I have no background in climate science, but I've become interested in explanations of the so-called "global warming hiatus" from 1998-2013. One explanation that people seem to think is convincing comes from Karl et al who, if I understand correctly, say that the apparent hiatus could actually be an artifact of changes the way we calculate sea-surface temperature -- specifically that during that period we moved from primarily boat-based temperature measurements to primarily buoy and Argo float measurements. Since boat measurements are systematically a bit warmer than buoy measurements, the gradual switchover looks like a slight cooling trend when in fact it's just a difference in measurement technique.
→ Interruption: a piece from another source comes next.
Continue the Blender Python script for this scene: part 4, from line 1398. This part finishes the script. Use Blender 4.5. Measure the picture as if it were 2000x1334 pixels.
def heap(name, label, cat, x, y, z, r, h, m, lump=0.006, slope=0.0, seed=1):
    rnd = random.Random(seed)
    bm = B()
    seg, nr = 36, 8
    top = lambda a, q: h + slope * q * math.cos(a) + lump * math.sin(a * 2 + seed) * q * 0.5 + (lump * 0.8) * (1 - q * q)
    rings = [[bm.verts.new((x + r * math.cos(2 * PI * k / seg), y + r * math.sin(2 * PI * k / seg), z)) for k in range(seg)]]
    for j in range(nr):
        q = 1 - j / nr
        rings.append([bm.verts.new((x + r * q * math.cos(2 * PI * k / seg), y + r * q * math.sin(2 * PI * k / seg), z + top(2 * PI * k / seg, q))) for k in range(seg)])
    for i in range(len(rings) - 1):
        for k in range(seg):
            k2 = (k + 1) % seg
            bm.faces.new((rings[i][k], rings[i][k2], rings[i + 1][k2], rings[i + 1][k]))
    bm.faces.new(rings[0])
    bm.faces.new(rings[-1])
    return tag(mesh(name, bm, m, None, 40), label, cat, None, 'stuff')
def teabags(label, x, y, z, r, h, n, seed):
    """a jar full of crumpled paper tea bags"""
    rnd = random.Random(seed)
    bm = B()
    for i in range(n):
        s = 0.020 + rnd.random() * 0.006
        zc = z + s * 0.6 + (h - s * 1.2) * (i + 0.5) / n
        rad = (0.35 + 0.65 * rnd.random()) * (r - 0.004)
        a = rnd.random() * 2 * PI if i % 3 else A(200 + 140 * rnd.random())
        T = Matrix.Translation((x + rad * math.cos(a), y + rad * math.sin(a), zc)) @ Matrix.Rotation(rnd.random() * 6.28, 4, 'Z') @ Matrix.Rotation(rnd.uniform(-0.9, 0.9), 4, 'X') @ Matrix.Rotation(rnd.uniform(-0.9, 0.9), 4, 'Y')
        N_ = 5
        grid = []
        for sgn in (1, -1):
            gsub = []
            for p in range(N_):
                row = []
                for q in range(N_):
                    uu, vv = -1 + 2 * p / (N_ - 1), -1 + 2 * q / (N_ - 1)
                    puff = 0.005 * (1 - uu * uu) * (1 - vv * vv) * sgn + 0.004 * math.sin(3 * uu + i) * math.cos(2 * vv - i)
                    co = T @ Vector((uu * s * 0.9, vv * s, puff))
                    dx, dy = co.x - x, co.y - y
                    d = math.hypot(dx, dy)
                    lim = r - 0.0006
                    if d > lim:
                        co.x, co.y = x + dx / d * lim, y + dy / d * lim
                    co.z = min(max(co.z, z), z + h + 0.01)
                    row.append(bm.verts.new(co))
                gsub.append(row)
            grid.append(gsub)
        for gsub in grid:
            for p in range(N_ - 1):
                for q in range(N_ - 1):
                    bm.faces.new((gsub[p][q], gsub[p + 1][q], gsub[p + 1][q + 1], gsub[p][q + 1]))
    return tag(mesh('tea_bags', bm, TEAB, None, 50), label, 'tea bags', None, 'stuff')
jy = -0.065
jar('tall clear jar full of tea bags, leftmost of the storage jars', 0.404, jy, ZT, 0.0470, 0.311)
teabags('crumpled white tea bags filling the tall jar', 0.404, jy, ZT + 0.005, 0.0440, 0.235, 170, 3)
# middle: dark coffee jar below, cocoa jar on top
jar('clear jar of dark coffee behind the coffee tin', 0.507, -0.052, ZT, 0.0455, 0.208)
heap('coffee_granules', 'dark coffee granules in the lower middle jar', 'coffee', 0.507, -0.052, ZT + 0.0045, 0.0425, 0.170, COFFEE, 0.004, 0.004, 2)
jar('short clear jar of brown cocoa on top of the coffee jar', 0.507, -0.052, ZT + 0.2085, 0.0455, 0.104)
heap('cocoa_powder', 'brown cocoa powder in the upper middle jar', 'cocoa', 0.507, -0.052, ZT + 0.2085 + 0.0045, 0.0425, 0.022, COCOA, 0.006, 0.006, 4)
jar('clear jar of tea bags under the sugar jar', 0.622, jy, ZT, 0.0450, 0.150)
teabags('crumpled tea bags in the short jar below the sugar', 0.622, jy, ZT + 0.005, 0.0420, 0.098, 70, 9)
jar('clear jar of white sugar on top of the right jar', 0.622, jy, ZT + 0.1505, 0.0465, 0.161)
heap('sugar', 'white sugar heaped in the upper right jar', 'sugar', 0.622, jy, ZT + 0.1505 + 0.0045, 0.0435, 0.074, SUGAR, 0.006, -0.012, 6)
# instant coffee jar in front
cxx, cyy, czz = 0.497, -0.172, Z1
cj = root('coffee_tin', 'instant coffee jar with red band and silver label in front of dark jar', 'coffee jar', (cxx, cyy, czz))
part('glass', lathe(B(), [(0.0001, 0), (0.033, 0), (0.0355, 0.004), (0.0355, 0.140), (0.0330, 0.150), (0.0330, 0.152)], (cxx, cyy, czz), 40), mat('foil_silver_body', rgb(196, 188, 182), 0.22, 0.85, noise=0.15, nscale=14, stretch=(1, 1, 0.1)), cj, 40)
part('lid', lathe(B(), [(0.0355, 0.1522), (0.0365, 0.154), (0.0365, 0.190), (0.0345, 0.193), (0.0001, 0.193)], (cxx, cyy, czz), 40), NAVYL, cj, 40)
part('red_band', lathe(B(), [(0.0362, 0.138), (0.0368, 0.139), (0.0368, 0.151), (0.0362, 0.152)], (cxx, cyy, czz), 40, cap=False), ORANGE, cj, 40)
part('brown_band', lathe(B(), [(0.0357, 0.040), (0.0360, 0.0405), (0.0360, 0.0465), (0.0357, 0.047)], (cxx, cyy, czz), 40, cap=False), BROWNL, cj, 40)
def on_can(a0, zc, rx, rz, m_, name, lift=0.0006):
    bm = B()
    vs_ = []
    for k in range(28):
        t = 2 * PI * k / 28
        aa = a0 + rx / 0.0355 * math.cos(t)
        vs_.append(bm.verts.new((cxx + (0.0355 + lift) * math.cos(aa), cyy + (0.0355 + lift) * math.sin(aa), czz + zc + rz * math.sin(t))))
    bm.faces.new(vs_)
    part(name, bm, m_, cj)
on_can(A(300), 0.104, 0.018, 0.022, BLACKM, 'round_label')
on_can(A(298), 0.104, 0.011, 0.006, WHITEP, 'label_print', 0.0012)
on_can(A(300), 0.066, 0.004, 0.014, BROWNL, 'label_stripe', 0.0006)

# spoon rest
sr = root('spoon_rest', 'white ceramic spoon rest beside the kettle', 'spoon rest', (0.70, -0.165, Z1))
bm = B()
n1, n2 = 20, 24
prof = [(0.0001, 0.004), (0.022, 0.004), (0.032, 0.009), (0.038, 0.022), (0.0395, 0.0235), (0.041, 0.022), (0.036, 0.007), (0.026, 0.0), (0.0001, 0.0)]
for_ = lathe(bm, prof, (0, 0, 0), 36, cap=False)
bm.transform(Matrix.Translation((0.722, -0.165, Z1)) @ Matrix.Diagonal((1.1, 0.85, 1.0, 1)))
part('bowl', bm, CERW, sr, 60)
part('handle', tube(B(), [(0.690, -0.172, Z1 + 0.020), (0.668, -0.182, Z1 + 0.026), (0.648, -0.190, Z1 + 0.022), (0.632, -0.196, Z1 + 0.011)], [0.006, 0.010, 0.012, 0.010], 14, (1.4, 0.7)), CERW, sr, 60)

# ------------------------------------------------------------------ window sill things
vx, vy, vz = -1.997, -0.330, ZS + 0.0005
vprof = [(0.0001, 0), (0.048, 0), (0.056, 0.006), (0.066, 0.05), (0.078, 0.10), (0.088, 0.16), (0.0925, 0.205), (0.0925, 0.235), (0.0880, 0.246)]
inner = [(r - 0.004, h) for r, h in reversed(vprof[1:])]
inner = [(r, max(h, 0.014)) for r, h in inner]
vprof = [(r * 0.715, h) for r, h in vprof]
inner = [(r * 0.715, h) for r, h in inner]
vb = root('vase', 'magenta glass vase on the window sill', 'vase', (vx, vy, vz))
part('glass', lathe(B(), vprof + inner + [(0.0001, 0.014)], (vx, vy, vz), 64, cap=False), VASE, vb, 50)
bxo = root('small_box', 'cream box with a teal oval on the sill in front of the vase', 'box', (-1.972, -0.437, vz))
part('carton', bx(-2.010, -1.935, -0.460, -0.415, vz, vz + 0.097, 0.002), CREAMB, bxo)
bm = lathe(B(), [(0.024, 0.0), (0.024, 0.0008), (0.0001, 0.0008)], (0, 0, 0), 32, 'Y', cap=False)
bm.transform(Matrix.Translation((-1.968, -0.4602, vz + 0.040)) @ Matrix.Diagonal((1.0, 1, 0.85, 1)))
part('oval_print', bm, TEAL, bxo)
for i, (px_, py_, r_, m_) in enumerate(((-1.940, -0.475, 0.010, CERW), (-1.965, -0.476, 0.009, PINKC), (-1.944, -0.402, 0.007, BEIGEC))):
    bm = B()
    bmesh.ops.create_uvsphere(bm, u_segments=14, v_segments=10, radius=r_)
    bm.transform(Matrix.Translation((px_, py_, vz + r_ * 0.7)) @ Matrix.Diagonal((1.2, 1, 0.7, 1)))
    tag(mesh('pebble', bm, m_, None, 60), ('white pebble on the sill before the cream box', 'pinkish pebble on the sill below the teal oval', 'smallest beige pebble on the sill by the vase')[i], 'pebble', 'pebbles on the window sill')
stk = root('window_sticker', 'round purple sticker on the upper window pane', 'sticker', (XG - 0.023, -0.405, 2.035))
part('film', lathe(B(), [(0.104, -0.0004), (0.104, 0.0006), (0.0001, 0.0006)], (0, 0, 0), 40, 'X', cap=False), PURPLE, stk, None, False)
I wanted to assess this argument for myself as well as I could, so I thought, if Karl et al are correct, then we shouldn't see evidence of hiatus in land-based datasets then, right? So I went in search of a dataset like NASA's global land-ocean temperature index but constrained to land only. I have found some very granular LST datasets (like this), but I don't think I've got the expertise I'd need to turn them into a yearly global timeseries (e.g. should I just take a straight mean of all the datapoints? Should I be weighing by landmass or seasonality, etc?).
So my question is, does a high-level aggregated yearly mean LST dataset exist? If not, why not? And at a higher level, does my approach to investigating the Karl et al work make sense, and if so has someone who knows what they're doing already done it?